After some days Paul said to Barnabas, "Come, let us return and visit the believers in every city where we proclaimed the word of the Lord and see how they are doing." Barnabas wanted to take with them John called Mark. But Paul decided not to take with them one who had deserted them in Pamphylia and had not accompanied them in the work. The disagreement became so sharp that they parted company; Barnabas took Mark with him and sailed away to Cyprus. But Paul chose Silas and set out, the believers commending him to the grace of the Lord. (Acts 15:36-40)

We all realize that disagreements happen. And if you think churches (or missionary efforts in this case) splitting apart is new… well, its not! But what really grabs the focus of my attention in this passage is the how it ends. Conflict splits the two of them… and Barnabas grabs Mark and goes one way while Paul grabs Silas and goes another direction. (Of interesting side note… say good-bye to Barnabas because they never reunite and he does not appear again in the Book of Acts.)

What doesn’t happen in this ending?

Neither one goes off alone.

They part ways and even distance themselves from each other, but they do not go alone… which continues a trend of discipleship – it’s a group activity.

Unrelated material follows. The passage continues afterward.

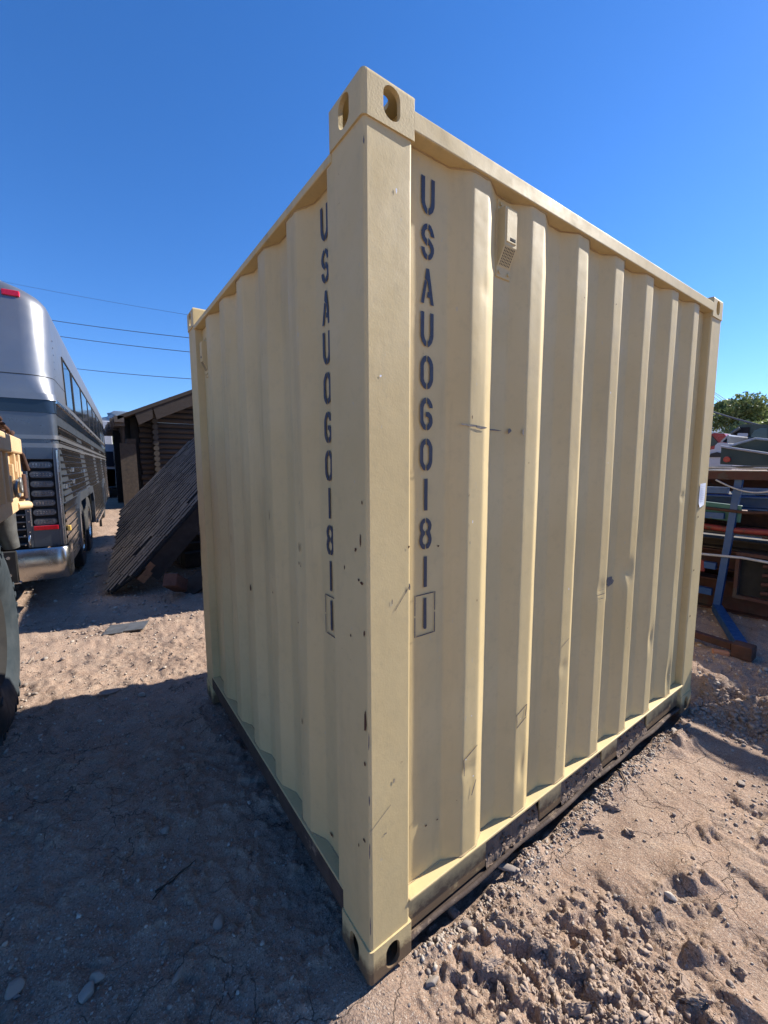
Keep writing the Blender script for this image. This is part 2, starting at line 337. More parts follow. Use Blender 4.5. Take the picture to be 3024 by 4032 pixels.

In this day and age I will hardly be the first to tell you that many of us think we can go it alone. We all have reasons – rationalizations - but whatever they are, it adds up to my own sense of spirituality (and maybe even study and prayer) apart from anyone other than God.

“I’m not religious, I’m spiritual.”

“It’s between me and God.”

Here is the problem… its not. Paul is as close to a lone wolf as we get in the New Testament and yet he always has someone with him and despite numerous disagreements and differences with the “main church” in Jerusalem he always maintains connection with them. (See Galatians 1 and 2 for examples.) Discipleship just isn’t done alone. Jesus called 12 and sent 70… but even then he sent them in pairs. And of course there is much quoted, “For where two or three are gathered in my name, I am there among them." (Mat 18:20)

We just can’t do this alone. We need people to hold us accountable, to affirm and support us, to give us companionship. I recently watched a great video from ted.com on where good ideas come from. (Here is a shorter, slightly more fun, version of it: http://www.youtube.com/watch?v=NugRZGDbPFU) by Steven Johnson. His research suggests that the idea of the lone genius having a Eureka moment (like Isaac Newton being hit on the head with an apple and grasping the idea of gravity) is mostly a false notion. In fact he tells us, good ideas come from people networking together in ways that their individual hunches can collide together and create good ideas. Discipleship is no different.

We need to collide with one another… theologically, spiritually, socially, fiscally, emotionally… and just about any other –ally besides physically! Discipleship just isn’t between you and God, and its only spiritual. It’s a group project!

What are you trying to keep between only you and God?
Who are you pairing with in your journey?
In what ways are you networking your hunches with others?